History of Tap Dancing

Tap Dance, style of American theatrical dance, distinguished by percussive footwork, that marks out precise rhythmic patterns on the floor. Some descriptive step names are brush, flap, shuffle, ball change, and cramp roll.

The sources of tap dancing include the Irish solo step dance, the English clog dance, and African dance movements. Among the slaves in the southern United States, these merged by the early 19th century into folk styles, the modern descendants of which include buck-and-wing dancing and southern United States clogging (both done in leather-sole shoes). The slave dances were adapted theatrically in 1828 in the first blackface minstrel show, in the dancing of Thomas "Daddy" Rice. In late 19th-century minstrel shows and showboat routines, two techniques were popularized: a fast style in wooden-sole shoes, also called buck-and-wing, exemplified by the duo of Jimmy Doyle and Harland Dixon; and soft-shoe, a smooth, leather-sole style made famous by George Primrose.
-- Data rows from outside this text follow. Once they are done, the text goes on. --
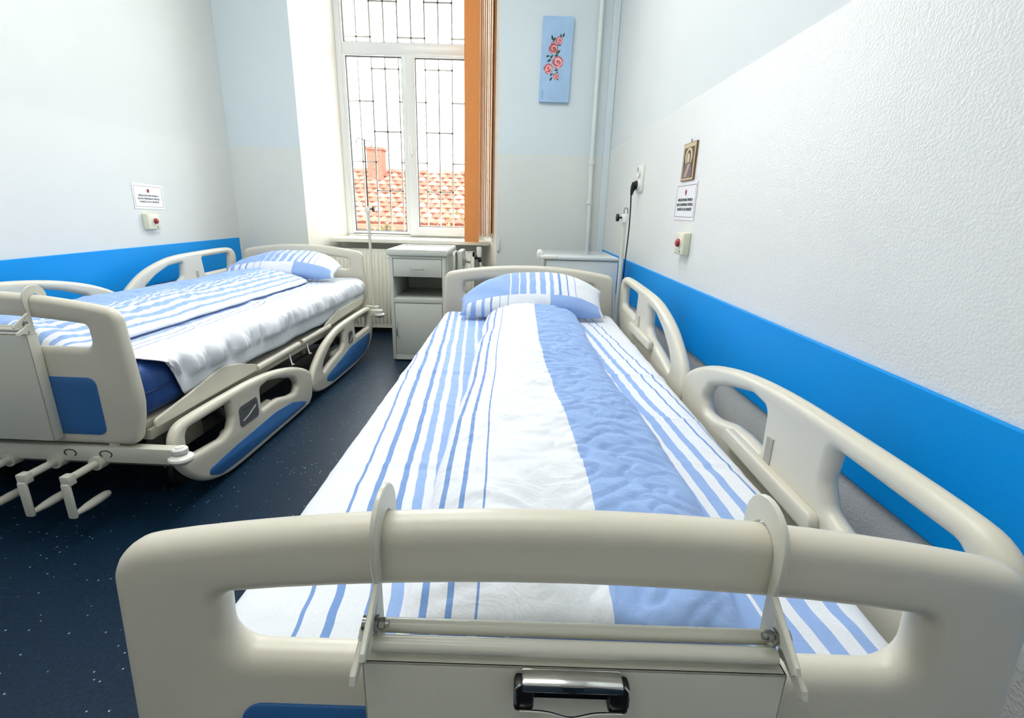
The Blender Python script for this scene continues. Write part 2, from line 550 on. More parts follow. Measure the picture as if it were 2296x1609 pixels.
# ------------------------------------------------------------------ window
WY = 4.95
WX0, WX1, WZ0, WZ1 = -1.60, -0.30, 0.865, 3.44
bm = bmesh.new()
def bar(x0, z0, x1, z1, y0, y1, b=0.006): box(bm, x0, y0, z0, x1, y1, z1, b)
F = 0.055
bar(WX0, WZ0, WX0 + F, WZ1, WY - 0.03, WY + 0.04); bar(WX1 - F, WZ0, WX1, WZ1, WY - 0.03, WY + 0.04)
bar(WX0 + F, WZ0, WX1 - F, WZ0 + 0.03, WY - 0.03, WY + 0.04); bar(WX0 + F, WZ1 - F, WX1 - F, WZ1, WY - 0.03, WY + 0.04)
bar(WX0 + F, 2.425, WX1 - F, 2.515, WY - 0.03, WY + 0.04)
win = struct('window_1', bm, PVC, smooth=30)
GLASS = bpy.data.materials.new('window_glass'); GLASS.use_nodes = True
_p = GLASS.node_tree.nodes['Principled BSDF']
_p.inputs['Transmission Weight'].default_value = 1.0; _p.inputs['Roughness'].default_value = 0.0; _p.inputs['IOR'].default_value = 1.05
_p.inputs['Base Color'].default_value = (0.97, 0.99, 0.98, 1)

def sash(x0, z0, x1, z1, f, fb, dy=-0.02, ft=None):
    """A casement: rails round a gasket and a pane."""
    ft = f if ft is None else ft
    b = bmesh.new()
    fr = lambda a, c, d: Vector((a, WY + dy + d, c))
    plate(b, V2([(x0, z0), (x1, z0), (x1, z1), (x0, z1)]), [V2([(x0 + f, z0 + fb), (x1 - f, z0 + fb), (x1 - f, z1 - ft), (x0 + f, z1 - ft)])], 0.06, 0.008, fr, K=2)
    s = mesh_obj('sash', b, PVC, win, 30)
    b = bmesh.new()
    g = 0.006
    plate(b, V2([(x0 + f, z0 + fb), (x1 - f, z0 + fb), (x1 - f, z1 - ft), (x0 + f, z1 - ft)]),
          [V2([(x0 + f + g, z0 + fb + g), (x1 - f - g, z0 + fb + g), (x1 - f - g, z1 - ft - g), (x0 + f + g, z1 - ft - g)])], 0.03, 0.001, fr, K=1)
    mesh_obj('gasket', b, GASKET, s, 0)
    b = bmesh.new()
    box(b, x0 + f + 0.003, WY + dy - 0.004, z0 + fb + 0.003, x1 - f - 0.003, WY + dy + 0.004, z1 - ft - 0.003)
    mesh_obj('pane', b, GLASS, s, 0)
    return s
sash(WX0 + 0.04, WZ0 + 0.01, -0.985, 2.43, 0.038, 0.035, dy=0.0, ft=0.018)      # fixed left light
sash(-0.985, WZ0 + 0.012, WX1 - 0.03, 2.43, 0.085, 0.085, dy=-0.03, ft=0.03)   # opening right light
sash(WX0 + 0.04, 2.505, WX1 - 0.04, WZ1 - 0.03, 0.03, 0.015, dy=0.0)   # fanlight
bm = bmesh.new()
box(bm, -0.962, WY - 0.075, 1.585, -0.934, WY - 0.058, 1.665, 0.005)
tube(bm, [(-0.948, WY - 0.07, 1.615), (-0.948, WY - 0.105, 1.615), (-0.950, WY - 0.11, 1.64), (-0.958, WY - 0.11, 1.75)], [0.009, 0.009, 0.010, 0.007], 8)
mesh_obj('handle', bm, WHITEP, win, 40)

# ------------------------------------------------------------------ outside: grille, house, tree
gr = thing('security_grille', 'thin iron security grille of staggered rectangles outside the window', 'grille', (0, 5.15, 0.9))
def gbar(x0, z0, x1, z1):
    b = bmesh.new()
    t = 0.0065
    box(b, min(x0, x1) - t, -t, min(z0, z1) - t - 0.9, max(x0, x1) + t, t, max(z0, z1) + t - 0.9)
    mesh_obj('bar', b, BARS, gr, 0)
gx = [-1.585, -1.474, -1.348, -1.222, -1.096, -0.973, -0.849, -0.724, -0.598, -0.472, -0.347]
for x in gx: gbar(x, 0.86, x, 3.40)
for z, starts in ((1.29, (2, 6)), (1.555, (0, 4, 8)), (1.828, (2, 6)), (2.09, (0, 4, 8)), (2.365, (2, 6)), (2.622, (0, 4, 8)), (2.905, (2, 6)), (3.16, (0, 4, 8))):
    for i in starts:
        gbar(gx[i], z, gx[min(10, i + 2)], z)

house = thing('tiled_house', 'neighbouring house with orange tiled roof and brick chimney beyond the window', 'house', (-5, 16, -4))
ROOFM = mat('roof_tile_clay', (112, 70, 60), 0.8, spec=0.0, var=(3, 0.2), bump=(30, 0.3))
TILES = [mat('roof_tile_clay_a', (114, 74, 64), 0.8, spec=0.0, var=(4, 0.15)), mat('roof_tile_clay_b', (108, 66, 56), 0.8, spec=0.0, var=(4, 0.15)), mat('roof_tile_clay_c', (120, 84, 74), 0.8, spec=0.0, var=(4, 0.15))]
HWALL = mat('house_render', (112, 98, 84), 0.9, spec=0.0, var=(2, 0.05))
bm = bmesh.new(); box(bm, -9, -2.3, -1, 7, 3, 4.75)
mesh_obj('wall', bm, HWALL, house, 0)
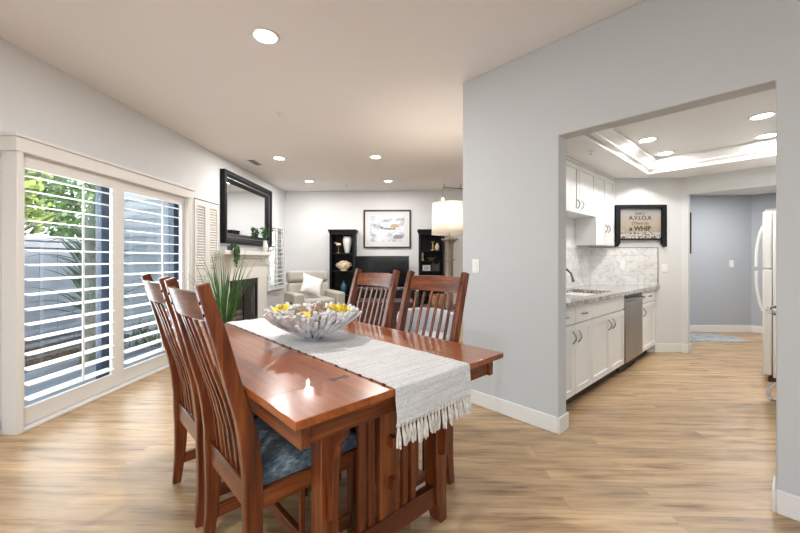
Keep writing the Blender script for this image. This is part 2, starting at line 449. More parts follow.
def watercolour():
    m, N, L, B = new_mat('coastal_watercolour')
    v = coords(N, L)
    sp = N.new('ShaderNodeSeparateXYZ'); L.new(v, sp.inputs[0])
    n1 = noise(N, L, coords(N, L, (3.0, 1, 6)), 1.3, 5, 0.6)
    base = ramp(N, L, n1, [(0.33, (0.20, 0.23, 0.30)), (0.43, (0.46, 0.50, 0.57)), (0.52, (0.68, 0.71, 0.75)), (0.7, (0.80, 0.81, 0.83))])
    # ochre headland right of centre
    def gauss(cx, cz, wx, wz):
        a = N.new('ShaderNodeMath'); a.operation = 'SUBTRACT'; L.new(sp.outputs[0], a.inputs[0]); a.inputs[1].default_value = cx
        b = N.new('ShaderNodeMath'); b.operation = 'DIVIDE'; L.new(a.outputs[0], b.inputs[0]); b.inputs[1].default_value = wx
        c = N.new('ShaderNodeMath'); c.operation = 'SUBTRACT'; L.new(sp.outputs[2], c.inputs[0]); c.inputs[1].default_value = cz
        d = N.new('ShaderNodeMath'); d.operation = 'DIVIDE'; L.new(c.outputs[0], d.inputs[0]); d.inputs[1].default_value = wz
        cb = N.new('ShaderNodeCombineXYZ'); L.new(b.outputs[0], cb.inputs[0]); L.new(d.outputs[0], cb.inputs[1])
        ln = N.new('ShaderNodeVectorMath'); ln.operation = 'LENGTH'; L.new(cb.outputs[0], ln.inputs[0])
        nn = N.new('ShaderNodeMath'); nn.operation = 'MULTIPLY_ADD'; L.new(noise(N, L, v, 14, 3), nn.inputs[0]); nn.inputs[1].default_value = 0.7; L.new(ln.outputs['Value'], nn.inputs[2])
        return ramp(N, L, nn.outputs[0], [(0.9, (1, 1, 1)), (1.5, (0, 0, 0))])
    out = base
    for (cx, cz, wx, wz, col) in ((0.17, 0.06, 0.17, 0.075, (0.50, 0.38, 0.20)), (0.05, 0.0, 0.24, 0.03, (0.16, 0.16, 0.20)), (-0.13, 0.03, 0.05, 0.05, (0.22, 0.22, 0.28)), (0.24, -0.18, 0.16, 0.08, (0.27, 0.24, 0.30))):
        mm = N.new('ShaderNodeMixRGB'); L.new(gauss(cx, cz, wx, wz), mm.inputs[0]); L.new(out, mm.inputs[1]); mm.inputs[2].default_value = (*col, 1)
        out = mm.outputs[0]
    L.new(out, B.inputs['Base Color']); B.inputs['Roughness'].default_value = 0.6
    return m
M['art'] = watercolour()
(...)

These styles gradually coalesced, and by the 1920s metal plates, or taps, had been added to leather-soled shoes. In the 1920s and 1930s black dancers contributed to the development of new styles of tap dance, and black dance teams became popular for their acrobatic, often satirical acts. John Bubbles popularized a slower, more syncopated style of tap dance. Prominent dance teams of the era included Slap and Happy (Harold Daniels and Leslie Irvin) and Stump and Stumpy (James Cross and Harold Cromer). Jazz provided further rhythmic complexity, and Bill "Bojangles" Robinson became America's most famous tap dancer. The style was further expanded in the 1930s and 1940s, when dancers such as Fred Astaire, Paul Draper, Ray Bolger, and, in the late 1950s, Gene Kelly added movements from ballet and modern dance. In the late 1970s and early 1980s interest in tap dance underwent a resurgence.